Pretty entertaining.

There's a bloke in Manchester called Elavi; he's a musician, one of those who puts his stickers all over the city and has been selling himself for so long that it might not just be about fame any more, it might be just about setting up in the city centre with the guitar and boom box and playing his original songs. He's quite good, has the chat and some good hip hop influenced songs. His albums are a bit patchy mind...

Ikil Oriion is a bit like Elavi, albeit, you know, almost famous. He's got an avowedly personal musical vision and although he's boasting members of Fishbone, Suicidal Tendencies and Don Letts as a selling point, they don't muddy his work. And that work is pretty entertaining. He skanks, does Ikil, but also bounces around to the sounds of Taylor Swift and C Aguilera and opens his arms to bathe in the sizzling sun. He can go where he wants and if he sometimes stays there too long, we can surely forgive him a little misplaced pride.
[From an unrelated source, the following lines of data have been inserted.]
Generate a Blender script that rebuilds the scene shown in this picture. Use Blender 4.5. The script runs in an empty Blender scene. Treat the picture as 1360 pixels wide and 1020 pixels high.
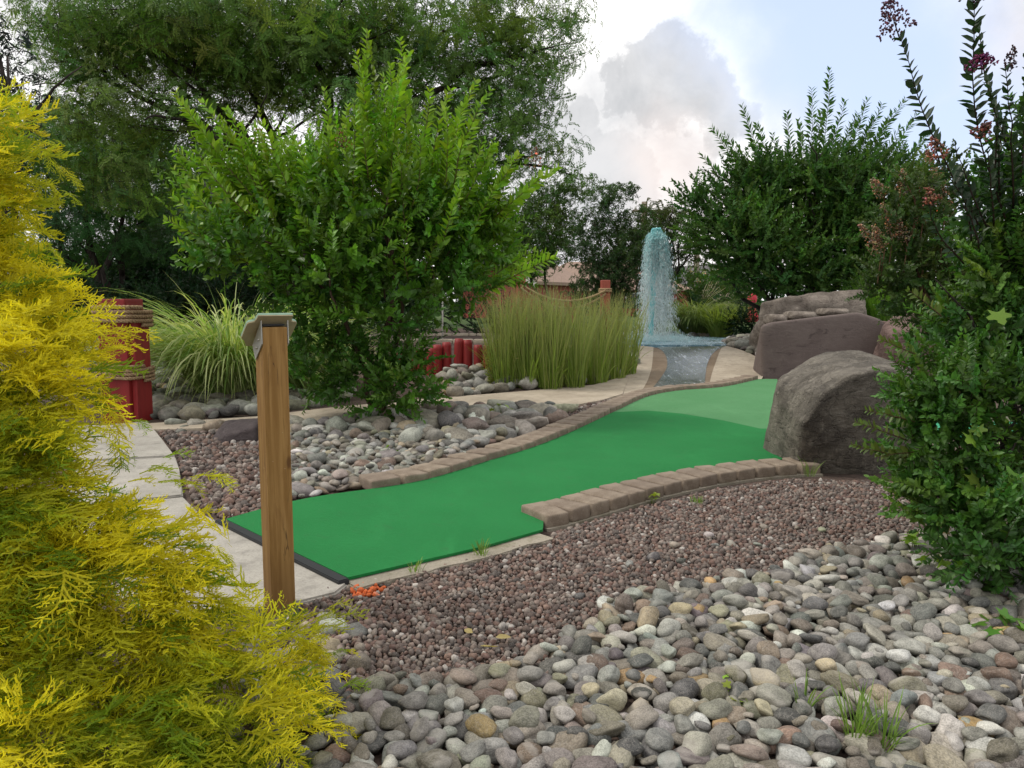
import bpy, bmesh, math, random
import numpy as np
from mathutils import Vector, noise as mnoise

R = math.radians
random.seed(7)
rng = np.random.default_rng(7)
scene = bpy.context.scene
COL = scene.collection

# ------------------------------------------------------------------ camera
FPX = 1027.0                      # focal length in pixels of the 1360 wide photograph
CAM_H = 1.15
PITCH = math.atan(110 / FPX)
cam_d = bpy.data.cameras.new('camera')
cam = bpy.data.objects.new('camera', cam_d)
COL.objects.link(cam)
cam.location = (0, 0, CAM_H)
cam.rotation_euler = (R(90) - PITCH, 0, 0)
cam_d.sensor_width = 36
cam_d.lens = 36 * FPX / 1360
cam_d.clip_start = 0.05
cam_d.clip_end = 2000
scene.camera = cam
CP, SP = math.cos(PITCH), math.sin(PITCH)


def ray(px, py):
    a = (px - 680) / FPX
    b = (510 - py) / FPX
    return np.array([a, CP + b * SP, -SP + b * CP])


def at(px, py, Y):
    r = ray(px, py)
    return np.array([0, 0, CAM_H]) + r * (Y / r[1])


def sstep(a, b, x):
    t = np.clip((x - a) / (b - a), 0, 1)
    return t * t * (3 - 2 * t)


def gz(x, y):
    """height of the terrain"""
    x = np.asarray(x, float)
    y = np.asarray(y, float)
    z = 0.30 * sstep(10.8, 14.2, y)
    left = 1 - sstep(0.3, 1.2, x)
    z = z + left * (0.13 * sstep(9.4, 10.8, y) + 0.33 * sstep(10.95, 11.4, y) * sstep(-3.6, -2.6, x)) * (1 - sstep(30, 60, y))
    z = z - left * 0.25 * sstep(11.0, 14.0, y) * (1 - sstep(30, 60, y)) * sstep(-3.6, -2.6, x)
    isl = np.exp(-(((x + 1.3) / 1.0) ** 2 + ((y - 7.5) / 0.75) ** 2))
    return z + 0.12 * isl


def ground(px, py, dz=0.0):
    """where the line of sight through a photograph pixel meets the terrain"""
    r = ray(px, py)
    t0, t1 = 0.5, 120.0
    t = 0.8
    prev = t
    while t < 150:
        p = np.array([0, 0, CAM_H]) + r * t
        if p[2] <= gz(p[0], p[1]) + dz:
            break
        prev = t
        t *= 1.01
    lo, hi = prev, t
    for _ in range(30):
        m = (lo + hi) / 2
        p = np.array([0, 0, CAM_H]) + r * m
        if p[2] <= gz(p[0], p[1]) + dz:
            hi = m
        else:
            lo = m
    p = np.array([0, 0, CAM_H]) + r * hi
    return p


def gpoly(pts, dz=0.0):
    return np.array([ground(a, b, dz)[:2] for a, b in pts])


def inpoly(P, poly):
    x, y = P[:, 0], P[:, 1]
    c = np.zeros(len(P), bool)
    n = len(poly)
    j = n - 1
    for i in range(n):
        xi, yi = poly[i]
        xj, yj = poly[j]
        cond = ((yi > y) != (yj > y)) & (x < (xj - xi) * (y - yi) / (yj - yi + 1e-12) + xi)
        c ^= cond
        j = i
    return c


def project(P):
    d = P - np.array([0, 0, CAM_H])
    f = d[:, 1] * CP - d[:, 2] * SP
    u = d[:, 1] * SP + d[:, 2] * CP
    return 680 + FPX * d[:, 0] / f, 510 - FPX * u / f, f


# ------------------------------------------------------------------ objects
def link(o, parent=None):
    COL.objects.link(o)
    if parent is not None:
        o.parent = parent
    return o


def tag(o, label=None, cat=None, group=None, kind=None):
    if label:
        o['label'] = label
    if cat:
        o['category'] = cat
    if group:
        o['group'] = group
    if kind:
        o['kind'] = kind
    return o


def thing(name, label, cat, loc=(0, 0, 0), rz=0.0, group=None):
    o = bpy.data.objects.new(name, None)
    o.empty_display_size = 0.1
    link(o)
    o.location = tuple(float(v) for v in loc)
    o.rotation_euler = (0, 0, rz)
    return tag(o, label, cat, group)


class Acc:
    """collects stamped geometry of ONE mesh"""

    def __init__(self):
        self.V, self.Q, self.T, self.C, self.n = [], [], [], [], 0

    def add(self, V, Q=None, T=None, C=(1, 1, 1)):
        V = np.asarray(V, float)
        if not len(V):
            return
        C = np.asarray(C, float)
        if C.ndim == 1:
            C = np.tile(C, (len(V), 1))
        self.V.append(V)
        self.C.append(C)
        if Q is not None and len(Q):
            self.Q.append(np.asarray(Q, np.int64) + self.n)
        if T is not None and len(T):
            self.T.append(np.asarray(T, np.int64) + self.n)
        self.n += len(V)

    def stamp(self, tpl, M, P, col, col2=None):
        """tpl = dict V,Q,T,k,s ; M (k,3,3) ; P (k,3) ; col (k,3) leaf colour ; col2 colour of the k==1 verts"""
        k = len(P)
        if k == 0:
            return
        V = tpl['V']
        n = len(V)
        W = np.einsum('kij,nj->kni', M, V) + P[:, None, :]
        s = tpl['s'][None, :, None]
        C = col[:, None, :] * s
        if col2 is not None:
            kk = tpl['k'][None, :, None]
            C = C * (1 - kk) + np.asarray(col2)[None, None, :] * kk
        off = (np.arange(k) * n)[:, None, None]
        Q = (tpl['Q'][None] + off).reshape(-1, 4) if len(tpl['Q']) else None
        T = (tpl['T'][None] + off).reshape(-1, 3) if len(tpl['T']) else None
        self.add(W.reshape(-1, 3), Q, T, C.reshape(-1, 3))

    def build(self, name, mat, parent=None, smooth=False, local=None):
        me = bpy.data.meshes.new(name)
        V = np.concatenate(self.V) if self.V else np.zeros((0, 3))
        C = np.concatenate(self.C) if self.C else np.zeros((0, 3))
        if local is not None:
            V = V - np.asarray(local)[None]
        Q = np.concatenate(self.Q) if self.Q else np.zeros((0, 4), np.int64)
        T = np.concatenate(self.T) if self.T else np.zeros((0, 3), np.int64)
        me.vertices.add(len(V))
        me.vertices.foreach_set('co', V.astype(np.float32).ravel())
        idx = np.concatenate([Q.ravel(), T.ravel()]).astype(np.int32)
        me.loops.add(len(idx))
        me.loops.foreach_set('vertex_index', idx)
        st = np.concatenate([np.arange(len(Q)) * 4, len(Q) * 4 + np.arange(len(T)) * 3]).astype(np.int32)
        me.polygons.add(len(st))
        me.polygons.foreach_set('loop_start', st)
        if smooth:
            me.polygons.foreach_set('use_smooth', np.ones(len(st), bool))
        me.update(calc_edges=True)
        ca = me.attributes.new('Col', 'FLOAT_COLOR', 'POINT')
        ca.data.foreach_set('color', np.concatenate([C, np.ones((len(C), 1))], 1).astype(np.float32).ravel())
        me.materials.append(mat)
        o = bpy.data.objects.new(name, me)
        link(o, parent)
        return o


def from_bm(name, bm, mat, parent=None, smooth=False):
    me = bpy.data.meshes.new(name)
    bmesh.ops.recalc_face_normals(bm, faces=bm.faces)
    bm.to_mesh(me)
    bm.free()
    if smooth:
        for p in me.polygons:
            p.use_smooth = True
    me.materials.append(mat)
    o = bpy.data.objects.new(name, me)
    return link(o, parent)


def bm_box(bm, c, size, rot=None, bevel=0.0, seg=2):
    ret = bmesh.ops.create_cube(bm, size=1)
    vs = ret['verts']
    bmesh.ops.scale(bm, vec=size, verts=vs)
    if bevel > 0:
        es = list({e for v in vs for e in v.link_edges})
        r = bmesh.ops.bevel(bm, geom=es, offset=bevel, segments=seg, affect='EDGES', profile=0.6)
        vs = list({v for f in r['faces'] for v in f.verts} | {v for v in vs if v.is_valid})
    if rot is not None:
        bmesh.ops.rotate(bm, cent=(0, 0, 0), matrix=rot, verts=vs)
    bmesh.ops.translate(bm, vec=tuple(float(a) for a in c), verts=vs)
    return vs


def bm_prism(bm, poly, z0, z1, bevel=0.0):
    """poly list of xy; z0, z1 numbers or functions"""
    f0 = z0 if callable(z0) else (lambda x, y: z0)
    f1 = z1 if callable(z1) else (lambda x, y: z1)
    lo = [bm.verts.new((p[0], p[1], float(f0(p[0], p[1])))) for p in poly]
    hi = [bm.verts.new((p[0], p[1], float(f1(p[0], p[1])))) for p in poly]
    n = len(poly)
    top = bm.faces.new(hi)
    bm.faces.new(lo[::-1])
    for i in range(n):
        bm.faces.new((lo[i], lo[(i + 1) % n], hi[(i + 1) % n], hi[i]))
    if bevel:
        bmesh.ops.bevel(bm, geom=list(top.edges), offset=bevel, segments=2, affect='EDGES')
    return top


def frame_z(D, roll):
    """rotation matrices taking local z to directions D (k,3) with a roll"""
    D = D / np.linalg.norm(D, axis=1, keepdims=True)
    up = np.where(np.abs(D[:, 2:3]) > 0.95, np.array([[1.0, 0, 0]]), np.array([[0, 0, 1.0]]))
    X = np.cross(up, D)
    X /= np.linalg.norm(X, axis=1, keepdims=True)
    Yv = np.cross(D, X)
    c, s = np.cos(roll)[:, None], np.sin(roll)[:, None]
    X2 = X * c + Yv * s
    Y2 = -X * s + Yv * c
    return np.stack([X2, Y2, D], axis=2)


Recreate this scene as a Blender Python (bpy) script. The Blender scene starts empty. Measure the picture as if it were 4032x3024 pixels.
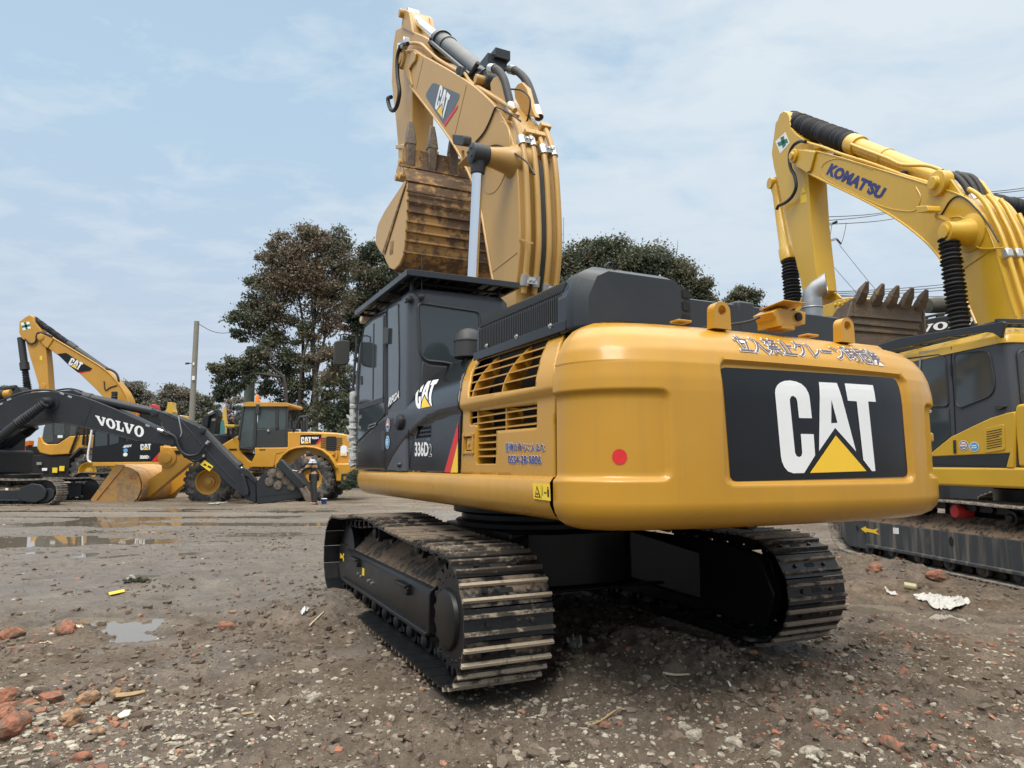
import bpy, bmesh, math, random
import numpy as np
from mathutils import Vector, Matrix, noise
from mathutils.geometry import delaunay_2d_cdt
S = bpy.context.scene
COL = S.collection
R = math.radians
PI = math.pi

# ---------------------------------------------------------------- camera
FPX, PITCH, EYE = 2795.0, 0.1129, 1.4145
cam_data = bpy.data.cameras.new("camera")
cam = bpy.data.objects.new("camera", cam_data)
COL.objects.link(cam)
cam_data.sensor_fit = 'HORIZONTAL'
cam_data.sensor_width = 36.0
cam_data.lens = 36.0 * FPX / 4032.0
cam_data.clip_start = 0.05
cam_data.clip_end = 3000.0
cam.location = (0, 0, EYE)
cam.rotation_euler = (PI / 2 + PITCH, 0, 0)
S.camera = cam

# ---------------------------------------------------------------- sky and sun
SUN_EL, SUN_AZ = 56.0, -160.0          # azimuth from +Y towards +X: the veiled sun stands high behind the camera
world = bpy.data.worlds.new("World")
S.world = world
world.use_nodes = True
wn, wl = world.node_tree.nodes, world.node_tree.links
wn.clear()
w_out = wn.new('ShaderNodeOutputWorld')
w_bg = wn.new('ShaderNodeBackground')
w_bg.inputs['Strength'].default_value = 0.1
sky = wn.new('ShaderNodeTexSky')
sky.sky_type = 'NISHITA'
sky.sun_disc = False
sky.sun_elevation = R(SUN_EL)
sky.sun_rotation = R(SUN_AZ)
sky.air_density = 1.3
sky.dust_density = 1.0
sky.ozone_density = 1.6
tc = wn.new('ShaderNodeTexCoord')
sep = wn.new('ShaderNodeSeparateXYZ')
wl.new(tc.outputs['Generated'], sep.inputs[0])
def wmath(op, a, b=None, c=None):
    n = wn.new('ShaderNodeMath'); n.operation = op
    for i, v in enumerate((a, b, c)):
        if v is None: continue
        if isinstance(v, (int, float)): n.inputs[i].default_value = v
        else: wl.new(v, n.inputs[i])
    return n.outputs[0]
zc = wmath('MAXIMUM', sep.outputs['Z'], 0.0)
den = wmath('ADD', zc, 0.10)
px_ = wmath('DIVIDE', sep.outputs['X'], den)
py_ = wmath('DIVIDE', sep.outputs['Y'], den)
comb = wn.new('ShaderNodeCombineXYZ')
wl.new(px_, comb.inputs[0]); wl.new(py_, comb.inputs[1])
def wnoise(scale, detail, rough, dist, loc, stretch):
    mp = wn.new('ShaderNodeMapping'); mp.inputs['Location'].default_value = loc
    mp.inputs['Scale'].default_value = stretch; mp.inputs['Rotation'].default_value = (0, 0, R(24))
    wl.new(comb.outputs[0], mp.inputs['Vector'])
    n = wn.new('ShaderNodeTexNoise'); n.inputs['Scale'].default_value = scale
    n.inputs['Detail'].default_value = detail; n.inputs['Roughness'].default_value = rough
    n.inputs['Distortion'].default_value = dist
    wl.new(mp.outputs[0], n.inputs['Vector'])
    return n.outputs['Fac']
def wramp(fac, stops):
    r = wn.new('ShaderNodeValToRGB')
    el = r.color_ramp.elements
    while len(el) < len(stops): el.new(0.5)
    for e, (p, c) in zip(el, stops):
        e.position = p; e.color = (c, c, c, 1) if isinstance(c, (int, float)) else (*c, 1)
    wl.new(fac, r.inputs[0])
    return r.outputs[0]
n_big = wnoise(0.55, 3.0, 0.5, 0.3, (3.1, 1.7, 0), (1, 1, 1))
n_fine = wnoise(3.4, 8.0, 0.6, 0.3, (0.4, 5.2, 0), (1.0, 1.35, 1))
c_sum = wmath('ADD', wmath('MULTIPLY', n_big, 0.6), wmath('MULTIPLY', n_fine, 0.55))
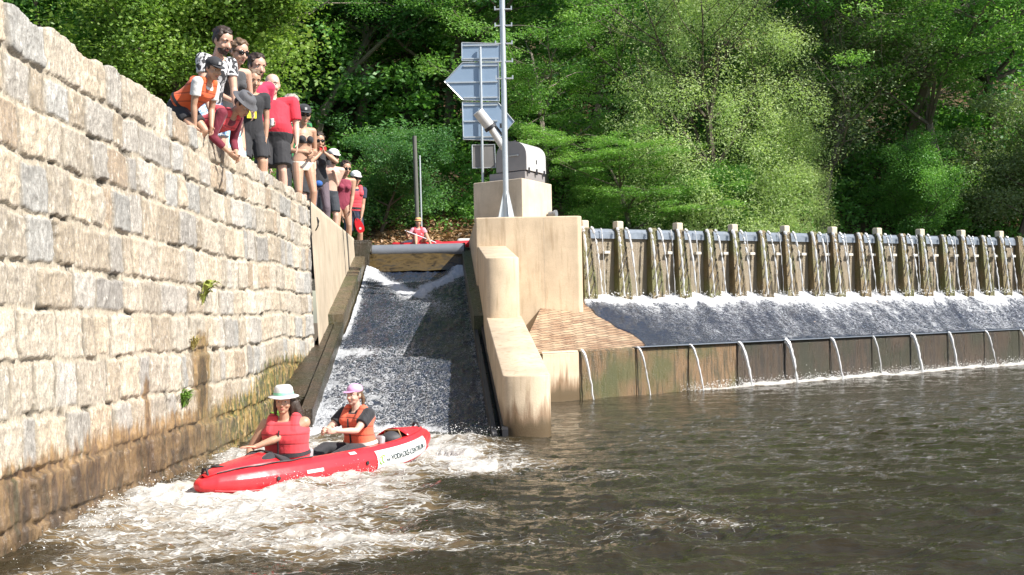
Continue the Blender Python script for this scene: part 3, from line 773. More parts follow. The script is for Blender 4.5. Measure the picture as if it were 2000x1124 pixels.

At its worst, this at least has punky energy, as ‘St Roxx’ sprints so fast that it leaves all quality behind, relying on a fast seer-like message in the vocals and a skittish chorus to offer at least a modicum of interest. But at its best, ‘Babylon Fall’ might be recorded on springs, a bright fun-filled feel and cheesy moments of ska served up on a hot slice of Hammond but pulling back for a rather downbeat middle, still skanking, but with head down.

In the middle lie ‘You Talk Too Much’ which wafts a summer breeze through a frugging group of soft rocking fellas spitting some rather nasty lyrics and ‘Got Me Crazy’, roping in Don L, setting up the wheels of steel and scratching with abandon whilst the mix appears to be created in a garage style just for this track, deep bass grooves pushing it right to your very soul. He's trying to be the new, genre-defying face that we're crying out for, and his influences - Beasties, Prince, Morrisey, The Clash - are achingly eclectic. You can hear what he wants to be here, even if he can only get close enough to shout “Your Purpleness, I love you!" over and over again. He has his own voice and if it tends towards one two tone note here and there, it has enough oddness to presage some development.

He will be one to watch. He is a bit different. He won't be playing Wythenshawe town centre.